| Instructions to follow |
Set down each line of the material that follows, exactly, with no pictures.

Scenes as source code
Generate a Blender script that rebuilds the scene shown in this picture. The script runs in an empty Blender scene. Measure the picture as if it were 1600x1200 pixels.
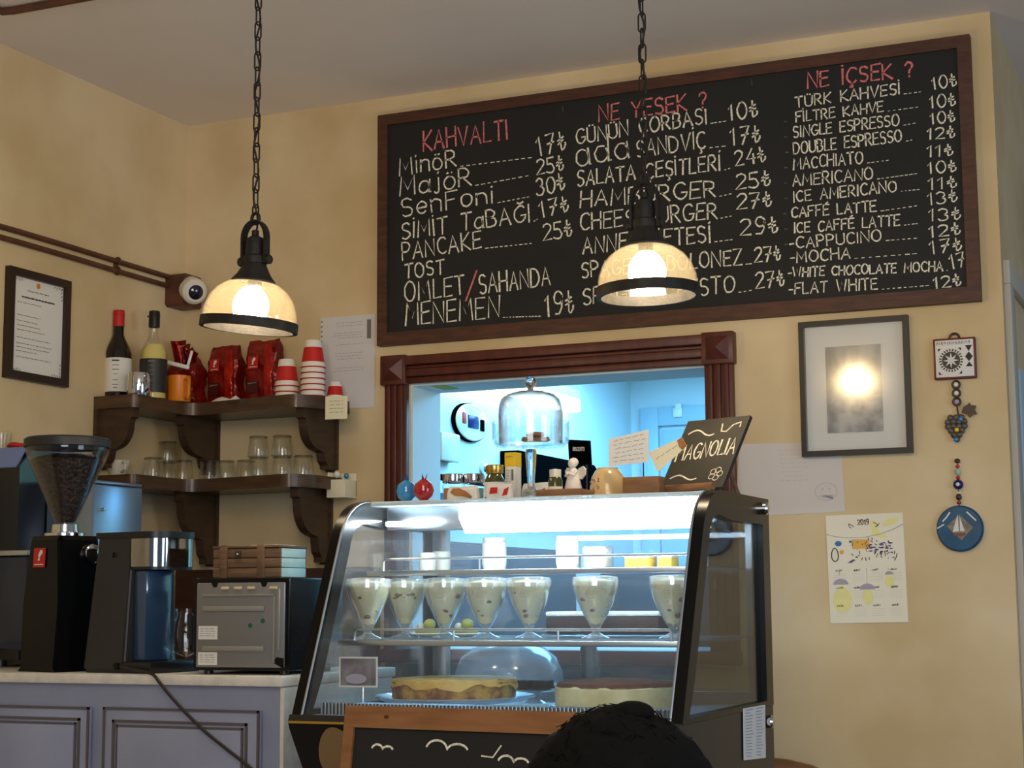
import bpy, bmesh, math, random
from mathutils import Vector, Matrix

random.seed(11)
S = bpy.context.scene
COL = S.collection
PI = math.pi
R = math.radians

# ------------------------------------------------------------------ camera
CZ = 1.15                                   # eye height; the cafe floor lies at z = -0.10
FOC, YAW, PITCH, ROLL = 2600.0, -0.413946, 0.128646, -0.0066726
FLOOR = -0.10


def cam_axes(y, p, r):
    cy, sy, cp, sp, cr, sr = math.cos(y), math.sin(y), math.cos(p), math.sin(p), math.cos(r), math.sin(r)
    f = Vector((sy * cp, cy * cp, sp))
    rt = Vector((cy, -sy, 0))
    up = rt.cross(f)
    return rt * cr + up * sr, up * cr - rt * sr, f


AX_R, AX_U, AX_F = cam_axes(YAW, PITCH, ROLL)
cd = bpy.data.cameras.new('camera')
cam = bpy.data.objects.new('camera', cd)
COL.objects.link(cam)
mw = Matrix((AX_R, AX_U, -AX_F)).transposed().to_4x4()
mw.translation = (0, 0, CZ)
cam.matrix_world = mw
cd.sensor_width = 36
cd.lens = FOC / 1600 * 36
cd.clip_start = 0.05
S.camera = cam

# ------------------------------------------------------------------ light
S.view_settings.view_transform = 'Standard'
S.view_settings.look = 'None'
S.view_settings.exposure = 0.22
S.view_settings.gamma = 1
S.view_settings.use_curve_mapping = False
try:
    S.cycles.transparent_max_bounces = 32
    S.cycles.max_bounces = 10
    S.cycles.sample_clamp_indirect = 6
except Exception:
    pass
w = bpy.data.worlds.new('sky')
S.world = w
w.use_nodes = True
w.node_tree.nodes['Background'].inputs[0].default_value = (0.62, 0.78, 1.0, 1)
w.node_tree.nodes['Background'].inputs[1].default_value = 0.16


def area(name, loc, target, sx, sy, power, col):
    l = bpy.data.lights.new(name, 'AREA')
    l.shape = 'RECTANGLE'
    l.size, l.size_y, l.energy, l.color = sx, sy, power, col
    o = bpy.data.objects.new(name, l)
    COL.objects.link(o)
    o.location = loc
    o.rotation_euler = (Vector(target) - Vector(loc)).to_track_quat('-Z', 'Y').to_euler()
    return o


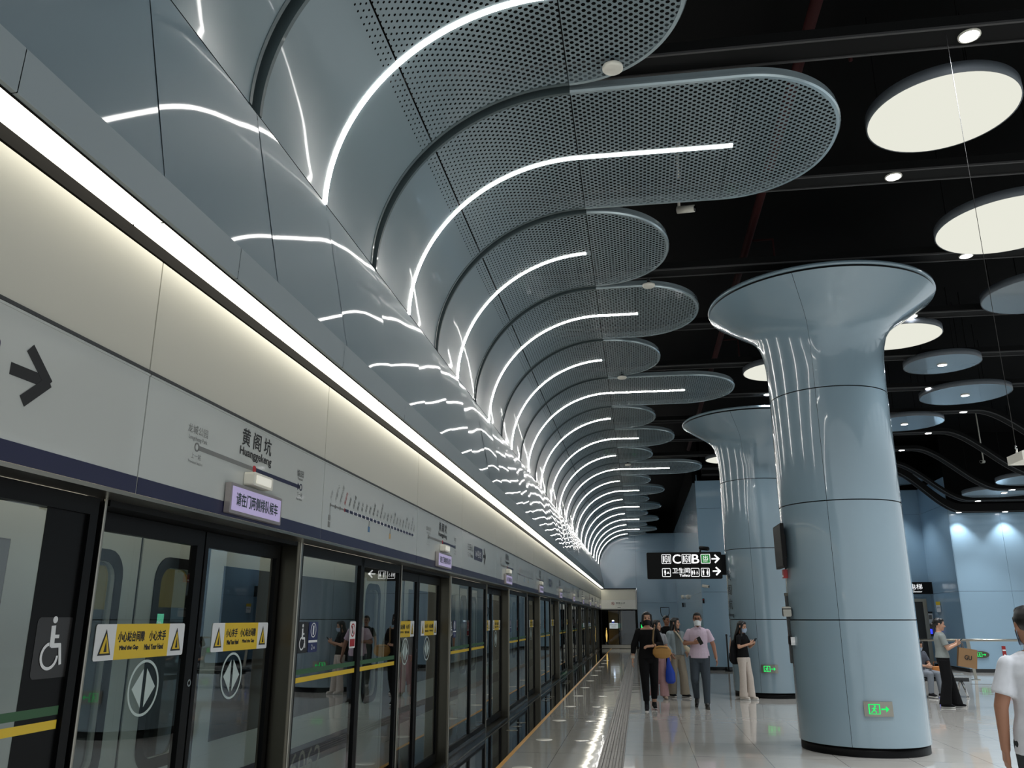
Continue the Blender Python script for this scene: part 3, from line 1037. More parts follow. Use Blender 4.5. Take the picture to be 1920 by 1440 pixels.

| Task answer |
Generate a Blender script that rebuilds the scene shown in this picture. The script runs in an empty Blender scene. Measure the picture as if it were 1600x1200 pixels.
import bpy, bmesh, math, random
from mathutils import Vector, Matrix

random.seed(11)
S = bpy.context.scene
COL = S.collection
PI = math.pi
R = math.radians

# ------------------------------------------------------------------ camera
CZ = 1.15                                   # eye height; the cafe floor lies at z = -0.10
FOC, YAW, PITCH, ROLL = 2600.0, -0.413946, 0.128646, -0.0066726
FLOOR = -0.10


def cam_axes(y, p, r):
    cy, sy, cp, sp, cr, sr = math.cos(y), math.sin(y), math.cos(p), math.sin(p), math.cos(r), math.sin(r)
    f = Vector((sy * cp, cy * cp, sp))
    rt = Vector((cy, -sy, 0))
    up = rt.cross(f)
    return rt * cr + up * sr, up * cr - rt * sr, f


AX_R, AX_U, AX_F = cam_axes(YAW, PITCH, ROLL)
cd = bpy.data.cameras.new('camera')
cam = bpy.data.objects.new('camera', cd)
COL.objects.link(cam)
mw = Matrix((AX_R, AX_U, -AX_F)).transposed().to_4x4()
mw.translation = (0, 0, CZ)
cam.matrix_world = mw
cd.sensor_width = 36
cd.lens = FOC / 1600 * 36
cd.clip_start = 0.05
S.camera = cam

# ------------------------------------------------------------------ light
S.view_settings.view_transform = 'Standard'
S.view_settings.look = 'None'
S.view_settings.exposure = 0.22
S.view_settings.gamma = 1
S.view_settings.use_curve_mapping = False
try:
    S.cycles.transparent_max_bounces = 32
    S.cycles.max_bounces = 10
    S.cycles.sample_clamp_indirect = 6
except Exception:
    pass
w = bpy.data.worlds.new('sky')
S.world = w
w.use_nodes = True
w.node_tree.nodes['Background'].inputs[0].default_value = (0.62, 0.78, 1.0, 1)
w.node_tree.nodes['Background'].inputs[1].default_value = 0.16


def area(name, loc, target, sx, sy, power, col):
    l = bpy.data.lights.new(name, 'AREA')
    l.shape = 'RECTANGLE'
    l.size, l.size_y, l.energy, l.color = sx, sy, power, col
    o = bpy.data.objects.new(name, l)
    COL.objects.link(o)
    o.location = loc
    o.rotation_euler = (Vector(target) - Vector(loc)).to_track_quat('-Z', 'Y').to_euler()
    return o


Continue the Blender Python script for this scene: part 3, from line 1037. More parts follow. Use Blender 4.5. Take the picture to be 1920 by 1440 pixels.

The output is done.